- **SET TASK**
Output the lines exactly, from the one where "Reconstruct this image" appears through the one where "cam.location = (0, 0, 0);" appears. Images are left out.
# # # # #
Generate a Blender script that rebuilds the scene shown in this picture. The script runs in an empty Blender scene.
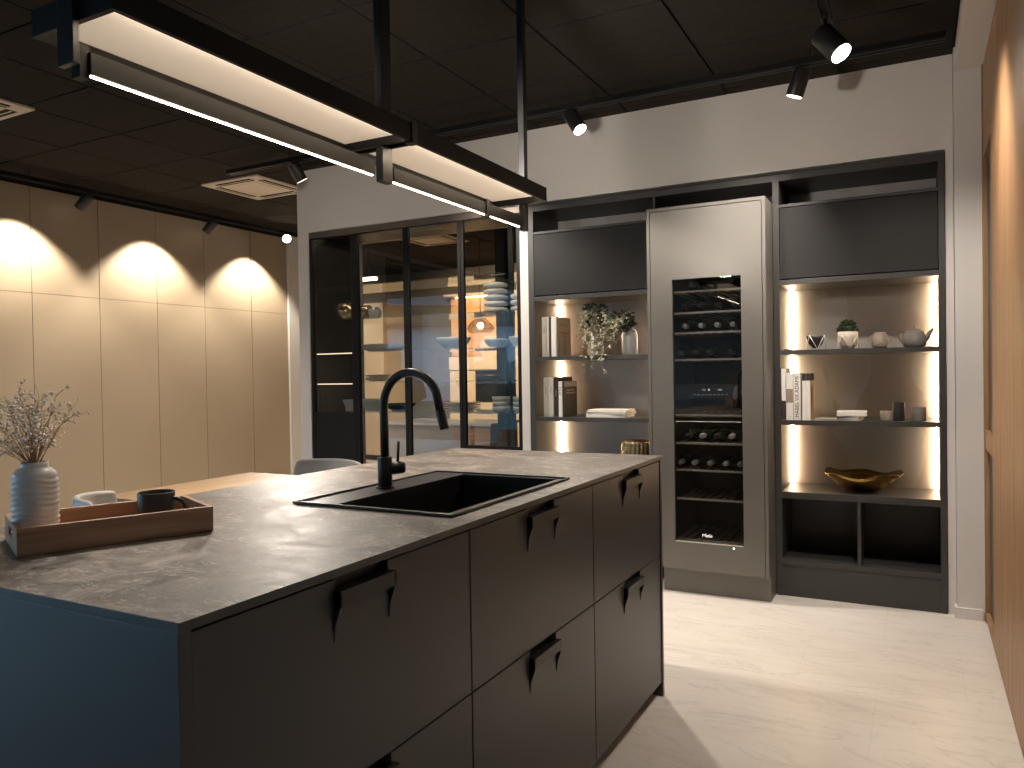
import bpy, bmesh, math, random
from mathutils import Vector, Matrix
random.seed(7)
PI = math.pi
col = bpy.context.scene.collection
sc = bpy.context.scene

# ------------------------------------------------------------------ materials
def mat(name, color=(.5, .5, .5), rough=.5, metal=0., spec=.5, emit=None, es=0., coat=0.):
    m = bpy.data.materials.new(name); m.use_nodes = True
    b = m.node_tree.nodes['Principled BSDF']
    b.inputs['Base Color'].default_value = (*color, 1)
    b.inputs['Roughness'].default_value = rough
    b.inputs['Metallic'].default_value = metal
    b.inputs['Specular IOR Level'].default_value = spec
    b.inputs['Coat Weight'].default_value = coat
    if emit:
        b.inputs['Emission Color'].default_value = (*emit, 1)
        b.inputs['Emission Strength'].default_value = es
    return m

def nd(m, typ, **kw):
    n = m.node_tree.nodes.new(typ)
    for k, v in kw.items():
        if k in n.inputs: n.inputs[k].default_value = v
        else: setattr(n, k, v)
    return n
def lk(m, a, b): m.node_tree.links.new(a, b)
def bsdf(m): return m.node_tree.nodes['Principled BSDF']
def coords(m, scale=(1, 1, 1), rot=(0, 0, 0), loc=(0, 0, 0)):
    tc = nd(m, 'ShaderNodeTexCoord'); mp = nd(m, 'ShaderNodeMapping')
    mp.inputs['Scale'].default_value = scale; mp.inputs['Rotation'].default_value = rot; mp.inputs['Location'].default_value = loc
    lk(m, tc.outputs['Object'], mp.inputs['Vector']); return mp.outputs[0]
def noise(m, vec, scale, detail=4, rough=.5, dist=0.):
    n = nd(m, 'ShaderNodeTexNoise'); n.inputs['Scale'].default_value = scale; n.inputs['Detail'].default_value = detail
    n.inputs['Roughness'].default_value = rough; n.inputs['Distortion'].default_value = dist
    lk(m, vec, n.inputs['Vector']); return n.outputs['Fac']
def ramp(m, fac, stops):
    r = nd(m, 'ShaderNodeValToRGB'); e = r.color_ramp.elements
    e[0].position, e[0].color = stops[0][0], (*stops[0][1], 1)
    e[1].position, e[1].color = stops[-1][0], (*stops[-1][1], 1)
    for p, c in stops[1:-1]:
        x = e.new(p); x.color = (*c, 1)
    lk(m, fac, r.inputs[0]); return r.outputs[0]
def mix(m, fac, a, b, mode='MIX'):
    n = nd(m, 'ShaderNodeMix', data_type='RGBA', blend_type=mode)
    for s, v in ((n.inputs[0], fac), (n.inputs[6], a), (n.inputs[7], b)):
        if isinstance(v, bpy.types.NodeSocket): lk(m, v, s)
        elif isinstance(v, (int, float)): s.default_value = v
        else: s.default_value = (*v, 1)
    return n.outputs[2]
def bump(m, h, strength=.3, dist=.01):
    n = nd(m, 'ShaderNodeBump'); n.inputs['Strength'].default_value = strength; n.inputs['Distance'].default_value = dist
    lk(m, h, n.inputs['Height']); lk(m, n.outputs[0], bsdf(m).inputs['Normal'])
def tint(name, c, rough, var=.08, scale=6, **kw):
    m = mat(name, c, rough, **kw); f = noise(m, coords(m), scale, 3)
    a = tuple(x * (1 - var) for x in c); b = tuple(min(1, x * (1 + var)) for x in c)
    lk(m, ramp(m, f, [(.3, a), (.7, b)]), bsdf(m).inputs['Base Color']); return m
def wood(name, dark, mid, light, rough=.45, axis='Z', fine=1.):
    m = mat(name, mid, rough)
    s = {'Z': (14 * fine, 14 * fine, .7 * fine), 'X': (.9 * fine, 14 * fine, 14 * fine), 'Y': (14 * fine, .9 * fine, 14 * fine)}[axis]
    f = noise(m, coords(m, s), 1.6, 6, .6, .6)
    s2 = tuple(x * 5 for x in s)
    g = noise(m, coords(m, s2), 2.0, 3, .6)
    c = ramp(m, f, [(.32, dark), (.5, mid), (.68, light)])
    c = mix(m, .35, c, ramp(m, g, [(.35, tuple(x * .7 for x in mid)), (.65, tuple(min(1, x * 1.2) for x in light))]))
    lk(m, c, bsdf(m).inputs['Base Color']); bump(m, g, .08, .002); return m

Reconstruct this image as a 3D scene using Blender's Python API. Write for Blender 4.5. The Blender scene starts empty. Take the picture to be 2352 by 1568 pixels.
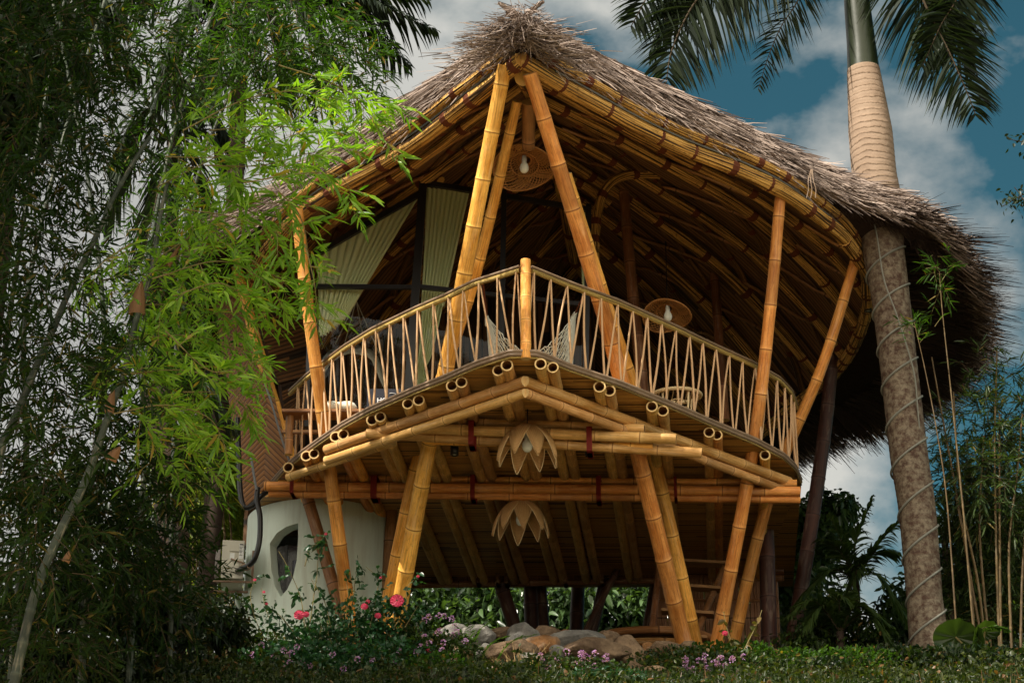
import bpy, bmesh, math, random
import numpy as np
from mathutils import Vector, Matrix, Euler
random.seed(7); RNG = np.random.default_rng(11)
scene = bpy.context.scene
COL = scene.collection

# ------------------------------------------------------------------ camera
PITCH = math.radians(22.9); FPX = 5000.0; WPX, HPX = 2352.0, 1568.0
cam_data = bpy.data.cameras.new("camera"); cam = bpy.data.objects.new("camera", cam_data)
COL.objects.link(cam); scene.camera = cam
cam_data.sensor_width = 36.0; cam_data.lens = 36.0 * FPX / WPX
cam_data.clip_start = 0.2; cam_data.clip_end = 2000
cam.location = (0, 0, 0); cam.rotation_euler = (math.radians(90) + PITCH, 0, 0)

# ------------------------------------------------------------------ light
SUNV = Vector((-0.50, -0.40, 0.80)).normalized()
sun_el = math.asin(SUNV.z); sun_az = math.atan2(SUNV.x, SUNV.y)
ld = bpy.data.lights.new("sun", 'SUN'); sun = bpy.data.objects.new("sun", ld); COL.objects.link(sun)
ld.energy = 5.0; ld.angle = math.radians(0.6); ld.color = (1.0, 0.93, 0.80)
sun.rotation_euler = SUNV.to_track_quat('Z', 'Y').to_euler(); sun.location = (-20, -10, 40)
world = bpy.data.worlds.new("World"); scene.world = world; world.use_nodes = True
SKYGAIN = 4.6
wt = world.node_tree; wt.nodes.clear()
def wn(t, **k):
    n = wt.nodes.new(t)
    for a, b in k.items(): setattr(n, a, b)
    return n
wo = wn('ShaderNodeOutputWorld'); wb = wn('ShaderNodeBackground'); sky = wn('ShaderNodeTexSky')
sky.sky_type = 'NISHITA'; sky.sun_disc = False; sky.sun_elevation = sun_el; sky.sun_rotation = sun_az
sky.air_density = 1.0; sky.dust_density = 0.6; sky.ozone_density = 2.5
wb.inputs['Strength'].default_value = 0.12
tc = wn('ShaderNodeTexCoord'); mp = wn('ShaderNodeMapping'); mp.inputs['Scale'].default_value = (1.0, 1.0, 1.6)
mp.inputs['Location'].default_value = (0.35, 0.0, 0.12)
nz = wn('ShaderNodeTexNoise'); nz.inputs['Scale'].default_value = 7.5; nz.inputs['Detail'].default_value = 7; nz.inputs['Roughness'].default_value = 0.52
nz2 = wn('ShaderNodeTexNoise'); nz2.inputs['Scale'].default_value = 3.2; nz2.inputs['Detail'].default_value = 3
sep = wn('ShaderNodeSeparateXYZ')
mx = wn('ShaderNodeMath', operation='MULTIPLY_ADD'); mx.inputs[1].default_value = -1.05; mx.inputs[2].default_value = 0.115   # more cloud to the west
ad = wn('ShaderNodeMath', operation='ADD')
cr = wn('ShaderNodeValToRGB'); cr.color_ramp.elements[0].position = 0.47; cr.color_ramp.elements[1].position = 0.62
tint = wn('ShaderNodeMixRGB', blend_type='MULTIPLY'); tint.inputs[0].default_value = 1.0; tint.inputs[2].default_value = (0.16, 0.335, 0.265, 1)
cc = wn('ShaderNodeMixRGB'); cc.inputs[1].default_value = (1.35, 1.38, 1.38, 1); cc.inputs[2].default_value = (4.3, 4.25, 3.9, 1)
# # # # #
- **RESULT**
Reconstruct this image as a 3D scene using Blender's Python API. Write for Blender 4.5. The Blender scene starts empty. Take the picture to be 2352 by 1568 pixels.
import bpy, bmesh, math, random
import numpy as np
from mathutils import Vector, Matrix, Euler
random.seed(7); RNG = np.random.default_rng(11)
scene = bpy.context.scene
COL = scene.collection

# ------------------------------------------------------------------ camera
PITCH = math.radians(22.9); FPX = 5000.0; WPX, HPX = 2352.0, 1568.0
cam_data = bpy.data.cameras.new("camera"); cam = bpy.data.objects.new("camera", cam_data)
COL.objects.link(cam); scene.camera = cam
cam_data.sensor_width = 36.0; cam_data.lens = 36.0 * FPX / WPX
cam_data.clip_start = 0.2; cam_data.clip_end = 2000
cam.location = (0, 0, 0); cam.rotation_euler = (math.radians(90) + PITCH, 0, 0)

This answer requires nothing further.